Task brief
Find all lines in the listing that include the word "wallgrid", then copy them.

Recorded information

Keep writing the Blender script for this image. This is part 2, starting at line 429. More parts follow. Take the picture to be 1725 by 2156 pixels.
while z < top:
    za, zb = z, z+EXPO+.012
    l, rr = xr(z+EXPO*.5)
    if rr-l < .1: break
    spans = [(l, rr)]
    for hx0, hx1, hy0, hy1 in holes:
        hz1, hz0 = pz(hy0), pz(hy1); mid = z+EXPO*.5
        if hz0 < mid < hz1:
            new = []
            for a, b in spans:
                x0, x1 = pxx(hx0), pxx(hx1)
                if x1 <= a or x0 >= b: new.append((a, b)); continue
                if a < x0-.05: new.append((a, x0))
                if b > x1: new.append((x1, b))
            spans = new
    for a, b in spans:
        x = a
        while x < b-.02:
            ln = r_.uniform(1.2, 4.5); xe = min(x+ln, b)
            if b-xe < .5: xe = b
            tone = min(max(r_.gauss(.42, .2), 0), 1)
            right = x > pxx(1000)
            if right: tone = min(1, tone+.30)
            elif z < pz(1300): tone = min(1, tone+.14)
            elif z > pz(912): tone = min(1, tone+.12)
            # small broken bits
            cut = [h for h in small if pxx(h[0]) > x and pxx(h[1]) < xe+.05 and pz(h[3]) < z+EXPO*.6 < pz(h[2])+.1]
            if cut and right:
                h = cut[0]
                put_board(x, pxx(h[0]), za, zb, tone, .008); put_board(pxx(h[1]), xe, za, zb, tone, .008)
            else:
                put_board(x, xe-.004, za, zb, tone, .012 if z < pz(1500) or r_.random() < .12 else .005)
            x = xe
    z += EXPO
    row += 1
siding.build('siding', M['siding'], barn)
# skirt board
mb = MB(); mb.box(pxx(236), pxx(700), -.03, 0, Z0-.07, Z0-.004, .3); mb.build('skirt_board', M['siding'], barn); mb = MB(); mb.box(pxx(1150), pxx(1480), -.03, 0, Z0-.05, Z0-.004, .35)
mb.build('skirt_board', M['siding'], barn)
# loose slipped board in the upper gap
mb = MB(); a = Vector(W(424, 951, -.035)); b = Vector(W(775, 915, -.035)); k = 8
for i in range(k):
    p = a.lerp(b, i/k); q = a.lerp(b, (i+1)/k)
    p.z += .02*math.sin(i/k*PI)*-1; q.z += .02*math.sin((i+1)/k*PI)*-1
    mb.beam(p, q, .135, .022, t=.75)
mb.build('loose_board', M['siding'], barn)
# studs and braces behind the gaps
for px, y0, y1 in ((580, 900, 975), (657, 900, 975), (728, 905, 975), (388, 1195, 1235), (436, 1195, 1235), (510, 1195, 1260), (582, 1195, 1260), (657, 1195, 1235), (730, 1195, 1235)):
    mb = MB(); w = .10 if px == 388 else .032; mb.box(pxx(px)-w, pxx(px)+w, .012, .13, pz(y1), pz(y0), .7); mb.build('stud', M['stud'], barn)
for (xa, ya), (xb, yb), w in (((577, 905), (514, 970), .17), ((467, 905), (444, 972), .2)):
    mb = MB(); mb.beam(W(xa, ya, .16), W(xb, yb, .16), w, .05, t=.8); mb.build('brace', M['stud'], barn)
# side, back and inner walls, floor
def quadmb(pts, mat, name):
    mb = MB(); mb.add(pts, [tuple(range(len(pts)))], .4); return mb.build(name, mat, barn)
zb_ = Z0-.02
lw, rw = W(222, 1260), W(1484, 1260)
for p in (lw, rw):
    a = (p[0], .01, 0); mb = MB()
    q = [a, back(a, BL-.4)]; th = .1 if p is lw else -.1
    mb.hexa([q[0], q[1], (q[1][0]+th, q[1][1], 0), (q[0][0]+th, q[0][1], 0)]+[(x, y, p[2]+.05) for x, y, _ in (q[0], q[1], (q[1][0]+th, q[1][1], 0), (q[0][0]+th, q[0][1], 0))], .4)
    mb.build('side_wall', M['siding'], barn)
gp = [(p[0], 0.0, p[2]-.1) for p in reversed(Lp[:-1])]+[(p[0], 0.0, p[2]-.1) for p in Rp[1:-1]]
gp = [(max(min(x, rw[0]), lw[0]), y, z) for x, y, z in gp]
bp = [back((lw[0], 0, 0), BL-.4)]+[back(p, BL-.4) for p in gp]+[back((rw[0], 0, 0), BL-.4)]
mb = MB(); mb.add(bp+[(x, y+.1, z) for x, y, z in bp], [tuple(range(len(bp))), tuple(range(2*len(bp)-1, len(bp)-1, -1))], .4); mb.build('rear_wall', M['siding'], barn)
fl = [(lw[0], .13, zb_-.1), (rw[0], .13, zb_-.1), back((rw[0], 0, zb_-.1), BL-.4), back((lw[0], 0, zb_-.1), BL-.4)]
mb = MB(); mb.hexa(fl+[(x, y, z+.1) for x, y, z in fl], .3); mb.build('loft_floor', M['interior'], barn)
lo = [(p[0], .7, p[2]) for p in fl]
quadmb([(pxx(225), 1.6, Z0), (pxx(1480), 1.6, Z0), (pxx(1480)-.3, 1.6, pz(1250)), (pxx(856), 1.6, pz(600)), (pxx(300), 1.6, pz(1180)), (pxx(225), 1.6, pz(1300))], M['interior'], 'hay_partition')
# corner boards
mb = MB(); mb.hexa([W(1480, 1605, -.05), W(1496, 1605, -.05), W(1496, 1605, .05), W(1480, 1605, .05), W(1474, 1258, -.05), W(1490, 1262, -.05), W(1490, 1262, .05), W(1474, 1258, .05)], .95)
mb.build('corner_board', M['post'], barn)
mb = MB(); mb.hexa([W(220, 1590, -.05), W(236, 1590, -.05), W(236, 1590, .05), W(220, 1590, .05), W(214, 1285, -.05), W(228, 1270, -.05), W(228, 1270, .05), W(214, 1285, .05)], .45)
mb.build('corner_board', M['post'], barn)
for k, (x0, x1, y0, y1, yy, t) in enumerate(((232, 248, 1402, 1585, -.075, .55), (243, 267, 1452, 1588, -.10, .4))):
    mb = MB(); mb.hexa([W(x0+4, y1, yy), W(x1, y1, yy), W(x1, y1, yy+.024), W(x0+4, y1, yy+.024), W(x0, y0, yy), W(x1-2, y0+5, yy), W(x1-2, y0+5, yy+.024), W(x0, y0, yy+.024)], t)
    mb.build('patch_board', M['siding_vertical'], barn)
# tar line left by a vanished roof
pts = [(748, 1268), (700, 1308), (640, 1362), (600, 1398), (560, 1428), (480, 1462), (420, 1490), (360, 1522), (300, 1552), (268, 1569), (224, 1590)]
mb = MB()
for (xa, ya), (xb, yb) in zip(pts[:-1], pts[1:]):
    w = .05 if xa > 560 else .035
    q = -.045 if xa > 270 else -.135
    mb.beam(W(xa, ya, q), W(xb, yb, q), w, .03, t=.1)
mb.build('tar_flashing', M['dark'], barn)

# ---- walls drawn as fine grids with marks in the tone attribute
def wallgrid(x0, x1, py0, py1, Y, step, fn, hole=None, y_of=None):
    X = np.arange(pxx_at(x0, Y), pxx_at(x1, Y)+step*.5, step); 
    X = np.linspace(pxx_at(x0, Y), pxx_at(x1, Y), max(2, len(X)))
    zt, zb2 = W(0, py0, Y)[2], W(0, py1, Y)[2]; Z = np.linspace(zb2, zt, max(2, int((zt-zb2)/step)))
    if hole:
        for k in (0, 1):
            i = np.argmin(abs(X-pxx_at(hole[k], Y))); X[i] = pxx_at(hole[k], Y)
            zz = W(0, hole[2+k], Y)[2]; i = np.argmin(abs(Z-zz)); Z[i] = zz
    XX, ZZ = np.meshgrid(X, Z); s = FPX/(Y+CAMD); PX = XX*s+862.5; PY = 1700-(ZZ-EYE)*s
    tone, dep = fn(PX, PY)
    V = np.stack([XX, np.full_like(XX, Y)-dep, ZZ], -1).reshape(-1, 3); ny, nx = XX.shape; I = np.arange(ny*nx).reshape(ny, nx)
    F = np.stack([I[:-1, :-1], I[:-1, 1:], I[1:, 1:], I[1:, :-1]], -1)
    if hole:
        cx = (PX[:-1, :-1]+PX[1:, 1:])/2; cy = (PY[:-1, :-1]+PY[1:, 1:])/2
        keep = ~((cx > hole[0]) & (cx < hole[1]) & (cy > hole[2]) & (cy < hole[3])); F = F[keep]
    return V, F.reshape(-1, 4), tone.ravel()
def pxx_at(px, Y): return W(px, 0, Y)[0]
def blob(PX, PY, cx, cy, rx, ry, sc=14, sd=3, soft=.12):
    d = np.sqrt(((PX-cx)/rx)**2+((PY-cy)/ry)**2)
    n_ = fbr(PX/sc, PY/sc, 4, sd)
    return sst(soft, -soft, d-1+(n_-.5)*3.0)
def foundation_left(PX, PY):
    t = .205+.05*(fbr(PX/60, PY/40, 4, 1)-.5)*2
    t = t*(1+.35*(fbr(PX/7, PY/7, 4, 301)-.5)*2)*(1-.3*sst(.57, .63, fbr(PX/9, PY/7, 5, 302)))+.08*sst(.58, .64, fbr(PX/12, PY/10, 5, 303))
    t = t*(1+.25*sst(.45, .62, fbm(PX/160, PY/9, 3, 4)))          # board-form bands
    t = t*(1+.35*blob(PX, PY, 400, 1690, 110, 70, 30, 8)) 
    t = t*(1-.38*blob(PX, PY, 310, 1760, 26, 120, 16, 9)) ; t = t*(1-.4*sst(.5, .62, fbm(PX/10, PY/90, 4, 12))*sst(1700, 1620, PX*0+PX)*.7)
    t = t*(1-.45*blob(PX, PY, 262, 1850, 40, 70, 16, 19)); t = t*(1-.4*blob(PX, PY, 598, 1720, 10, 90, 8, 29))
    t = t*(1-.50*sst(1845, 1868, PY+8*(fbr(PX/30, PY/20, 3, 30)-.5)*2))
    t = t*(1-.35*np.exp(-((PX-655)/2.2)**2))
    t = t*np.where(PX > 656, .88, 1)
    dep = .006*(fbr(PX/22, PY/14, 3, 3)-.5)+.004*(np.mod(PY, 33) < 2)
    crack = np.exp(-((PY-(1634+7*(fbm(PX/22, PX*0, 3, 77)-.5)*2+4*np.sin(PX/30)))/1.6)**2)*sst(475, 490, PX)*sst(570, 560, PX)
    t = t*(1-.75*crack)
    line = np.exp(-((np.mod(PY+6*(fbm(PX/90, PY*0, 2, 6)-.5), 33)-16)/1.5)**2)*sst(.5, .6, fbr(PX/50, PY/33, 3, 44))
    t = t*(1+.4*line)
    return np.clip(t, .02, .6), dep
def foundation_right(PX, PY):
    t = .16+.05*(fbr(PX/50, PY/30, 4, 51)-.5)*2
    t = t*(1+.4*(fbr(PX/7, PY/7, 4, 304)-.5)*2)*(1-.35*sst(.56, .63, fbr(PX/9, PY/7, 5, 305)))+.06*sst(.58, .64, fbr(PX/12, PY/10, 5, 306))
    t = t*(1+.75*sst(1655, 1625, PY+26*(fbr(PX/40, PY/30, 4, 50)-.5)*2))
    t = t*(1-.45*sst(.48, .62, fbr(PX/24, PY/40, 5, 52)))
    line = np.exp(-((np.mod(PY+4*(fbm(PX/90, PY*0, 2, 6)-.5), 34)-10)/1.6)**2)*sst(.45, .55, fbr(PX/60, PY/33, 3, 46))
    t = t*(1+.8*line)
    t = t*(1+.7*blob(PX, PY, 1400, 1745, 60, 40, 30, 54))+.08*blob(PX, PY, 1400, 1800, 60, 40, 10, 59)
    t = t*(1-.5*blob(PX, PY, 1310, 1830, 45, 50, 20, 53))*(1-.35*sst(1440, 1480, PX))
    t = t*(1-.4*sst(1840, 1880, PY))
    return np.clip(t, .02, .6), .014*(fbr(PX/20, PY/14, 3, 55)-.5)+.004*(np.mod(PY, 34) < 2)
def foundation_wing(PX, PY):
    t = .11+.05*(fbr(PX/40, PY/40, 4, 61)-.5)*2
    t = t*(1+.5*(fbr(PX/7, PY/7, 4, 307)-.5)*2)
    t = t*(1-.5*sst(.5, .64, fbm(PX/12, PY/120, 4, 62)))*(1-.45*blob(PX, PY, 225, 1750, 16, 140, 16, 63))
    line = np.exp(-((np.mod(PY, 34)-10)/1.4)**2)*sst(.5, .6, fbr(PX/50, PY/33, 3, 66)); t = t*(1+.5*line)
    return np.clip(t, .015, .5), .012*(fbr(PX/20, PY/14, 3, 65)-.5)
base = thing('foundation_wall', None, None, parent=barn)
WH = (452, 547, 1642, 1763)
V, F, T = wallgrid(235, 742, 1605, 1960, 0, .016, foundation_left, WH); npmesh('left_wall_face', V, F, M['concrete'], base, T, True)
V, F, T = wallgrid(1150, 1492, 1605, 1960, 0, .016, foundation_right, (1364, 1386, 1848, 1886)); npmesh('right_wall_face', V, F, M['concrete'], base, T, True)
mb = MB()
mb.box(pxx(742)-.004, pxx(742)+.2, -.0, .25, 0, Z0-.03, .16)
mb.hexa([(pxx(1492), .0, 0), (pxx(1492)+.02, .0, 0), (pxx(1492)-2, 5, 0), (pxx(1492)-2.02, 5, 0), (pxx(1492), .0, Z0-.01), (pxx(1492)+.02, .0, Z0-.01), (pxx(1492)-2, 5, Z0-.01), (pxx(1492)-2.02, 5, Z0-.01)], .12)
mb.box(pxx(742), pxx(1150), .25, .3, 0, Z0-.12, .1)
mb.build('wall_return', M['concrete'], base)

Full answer
def wallgrid(x0, x1, py0, py1, Y, step, fn, hole=None, y_of=None):
V, F, T = wallgrid(235, 742, 1605, 1960, 0, .016, foundation_left, WH); npmesh('left_wall_face', V, F, M['concrete'], base, T, True)
V, F, T = wallgrid(1150, 1492, 1605, 1960, 0, .016, foundation_right, (1364, 1386, 1848, 1886)); npmesh('right_wall_face', V, F, M['concrete'], base, T, True)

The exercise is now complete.